Chegodieff’s first assassination attempt against Old Greg is a suitably shadowy, sombre affair, leading us from the clammy mystic’s dining room full of women, into a darkened back room where he survives the assassin’s bullet via a metal breast plate of the kind later worn by Clint Eastwood and Michael J Fox. Despite the scene’s intensity, Jack B has wrestled his perf under control again and is effectively stoic as he’s thwarted by henchmen. “Next time I’ll aim for your head.”

This loses him his job at court, and things snowball further out of control, with Raspy buying power and turning the Royal Family into prisoners of their own palace. This is something that never happened, but it’s necessary to justify everybody deciding that Chegodieff was right after all, and arranging a second assassination attempt.

Somewhere in there, Diana Wynyard’s attitude to her spiritual guardian has chilled noticeably, which is due to a scene deleted at the behest of the real-life Chegodieff: Rasputin’s fictitious rape of Princess Natasha. This scene was removed as a result of a lawsuit and has never turned up — without it, her character makes no sense, and her progressive marginalisation in the story is increased.

“I know your face!”

“Yes, I’m noted character comedian Mischa Auer. I’ll be your poisoner tonight.”

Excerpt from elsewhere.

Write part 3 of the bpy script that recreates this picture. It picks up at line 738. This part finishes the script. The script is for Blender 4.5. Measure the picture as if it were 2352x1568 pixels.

The real show-stopped is the final assassination of Rasputin. Rather implausibly, he’s lured back to Chegodieff’s house: to fall for that, he must’ve been VERY drunk. We get a great number of sexy blondes in lovely gowns by Adrian, rolling around drinking champagne while he scoffs poisoned cakes served by an uncredited Mischa Auer. But Greg recognises M.A.’s very distinctive face, and his men take over the household and find Chegodieff. In a bit of dramatic contrivance, the now very-mad monk takes his enemy alone to the cellar at gunpoint to finish him off.

This has all been worked out to make the murder of Rasputin seem more justifiable. Rather than giving Chegodieff the upper hand, as was the case in reality, he’s now a man alone against a bloodthirsty enemy. Whoever’s directing at this point milks curdled buckets of suspense from the scenario of the maniac with a gun slowly losing his senses due to the envenomed confectionary he’s devoured, while the hero just hopes he won’t be fatally shot before the drugs take full effect.


Kind of a spoiler… 

And then the excrutiating violence begins… I really want to say that Brabin is responsible here, but it’s still quite possible that Boleslawski rose to the challenge, egged on by the excellent script and the extremity of the situation.*

“Get back in Hell!” strikes Fiona as the best line ever. Now we see why Jack’s been holding back so long: so he can let rip here and tear the film from its sprockets. The whole “unkillable Rasputin” thing is a myth, but they really sell it here.

Unfortunately, the film then trundles past what could have been a very poignant false happy ending — Jack, the hero, goes into exile, which saves him from the Revolution, so the irony is pretty rich. A fine ending, if the film stuck to it, but I guess somebody at MGM didn’t trust the public to know what happened to the Tsar next, so they spell it out, which leads to a rather strange fade-out. Appropriately enough.

“These part-works don’t interest me at all,” said Douglas Sirk, talking about the movies he’d directed bits of, and he’s largely correct. The Auteur Theory has this going for it — typically, only the director of a movie is in a position to have an overview which includes not only the planning and final shaping, but the performances. Despite the micro-managing of a Selznick, even the strongest producer doesn’t have the kind of direct communication with the cast during the creation of scenes that would allow the film to have a dramatic and artistic unity. You can only get that by allowing a director to direct. What’s great about RASPUTIN AND THE EMPRESS is individual bits of colossal power and style, but without a single mind in charge, it can’t achieve overall greatness. But those stand-out scenes are terrific lessons in expressive cinema, whoever was responsible.

*A bit of research seems to confirm that Brabin is responsible for the exciting bits.